■ **RAW DATA**:
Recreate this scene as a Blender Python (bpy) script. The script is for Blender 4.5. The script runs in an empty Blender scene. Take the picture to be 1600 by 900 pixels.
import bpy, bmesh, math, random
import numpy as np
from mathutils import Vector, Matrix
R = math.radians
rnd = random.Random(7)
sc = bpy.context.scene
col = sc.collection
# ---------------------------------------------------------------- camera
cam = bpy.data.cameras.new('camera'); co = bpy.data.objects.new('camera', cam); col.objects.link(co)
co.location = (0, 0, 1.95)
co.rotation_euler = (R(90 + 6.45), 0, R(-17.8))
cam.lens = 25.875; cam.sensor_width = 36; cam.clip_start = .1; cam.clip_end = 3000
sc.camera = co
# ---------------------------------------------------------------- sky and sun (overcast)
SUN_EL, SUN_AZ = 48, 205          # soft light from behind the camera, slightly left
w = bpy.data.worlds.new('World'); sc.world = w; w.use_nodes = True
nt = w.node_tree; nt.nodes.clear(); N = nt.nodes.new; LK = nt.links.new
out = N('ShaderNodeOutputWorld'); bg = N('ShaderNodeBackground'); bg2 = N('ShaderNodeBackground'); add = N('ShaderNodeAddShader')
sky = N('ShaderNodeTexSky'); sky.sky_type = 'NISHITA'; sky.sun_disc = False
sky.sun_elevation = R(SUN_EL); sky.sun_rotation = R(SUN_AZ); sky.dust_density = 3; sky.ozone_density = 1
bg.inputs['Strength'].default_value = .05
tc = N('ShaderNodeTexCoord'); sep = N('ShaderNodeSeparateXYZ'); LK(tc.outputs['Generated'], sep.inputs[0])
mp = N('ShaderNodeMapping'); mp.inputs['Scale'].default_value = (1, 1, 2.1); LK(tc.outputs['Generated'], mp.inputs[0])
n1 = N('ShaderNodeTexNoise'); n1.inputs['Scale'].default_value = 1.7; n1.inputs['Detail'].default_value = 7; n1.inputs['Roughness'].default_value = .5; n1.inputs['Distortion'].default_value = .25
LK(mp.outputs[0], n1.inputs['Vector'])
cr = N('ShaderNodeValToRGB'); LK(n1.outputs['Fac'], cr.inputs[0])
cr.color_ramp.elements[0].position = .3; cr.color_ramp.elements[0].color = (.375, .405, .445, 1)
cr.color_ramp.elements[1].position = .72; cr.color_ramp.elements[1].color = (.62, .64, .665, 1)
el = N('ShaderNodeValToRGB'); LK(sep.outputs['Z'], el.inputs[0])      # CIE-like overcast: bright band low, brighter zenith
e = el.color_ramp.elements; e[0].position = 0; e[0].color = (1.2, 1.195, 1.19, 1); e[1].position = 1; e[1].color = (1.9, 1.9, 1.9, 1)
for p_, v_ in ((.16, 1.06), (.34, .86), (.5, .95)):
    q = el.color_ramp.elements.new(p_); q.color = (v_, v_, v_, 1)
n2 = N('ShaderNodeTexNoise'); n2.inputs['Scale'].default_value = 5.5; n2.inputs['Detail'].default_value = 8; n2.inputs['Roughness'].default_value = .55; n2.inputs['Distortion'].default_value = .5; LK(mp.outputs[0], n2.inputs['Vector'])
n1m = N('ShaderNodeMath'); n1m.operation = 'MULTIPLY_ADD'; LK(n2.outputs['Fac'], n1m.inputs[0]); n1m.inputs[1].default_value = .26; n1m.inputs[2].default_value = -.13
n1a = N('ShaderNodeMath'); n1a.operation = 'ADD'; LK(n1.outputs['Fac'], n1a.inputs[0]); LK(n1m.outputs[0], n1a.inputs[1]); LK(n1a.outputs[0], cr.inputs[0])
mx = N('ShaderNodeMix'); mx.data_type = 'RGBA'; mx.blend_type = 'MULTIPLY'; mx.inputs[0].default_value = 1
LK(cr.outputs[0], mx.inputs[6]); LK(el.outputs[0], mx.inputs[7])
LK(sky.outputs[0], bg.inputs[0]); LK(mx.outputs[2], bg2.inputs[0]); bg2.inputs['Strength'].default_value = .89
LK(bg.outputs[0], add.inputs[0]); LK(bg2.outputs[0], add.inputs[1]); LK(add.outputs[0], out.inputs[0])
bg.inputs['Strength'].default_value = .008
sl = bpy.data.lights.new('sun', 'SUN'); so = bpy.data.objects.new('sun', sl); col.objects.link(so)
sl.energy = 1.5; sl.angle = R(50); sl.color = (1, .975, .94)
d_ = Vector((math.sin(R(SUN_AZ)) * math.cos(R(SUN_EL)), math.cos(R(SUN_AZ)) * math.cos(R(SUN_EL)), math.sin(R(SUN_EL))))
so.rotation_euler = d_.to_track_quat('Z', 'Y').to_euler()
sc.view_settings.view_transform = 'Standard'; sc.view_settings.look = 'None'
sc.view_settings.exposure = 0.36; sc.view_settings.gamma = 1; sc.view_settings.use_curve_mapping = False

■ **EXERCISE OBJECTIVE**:
Where a line holds "scene", copy that line.

■ **EXERCISE RESPONSE**:
Recreate this scene as a Blender Python (bpy) script. The script is for Blender 4.5. The script runs in an empty Blender scene. Take the picture to be 1600 by 900 pixels.
sc = bpy.context.scene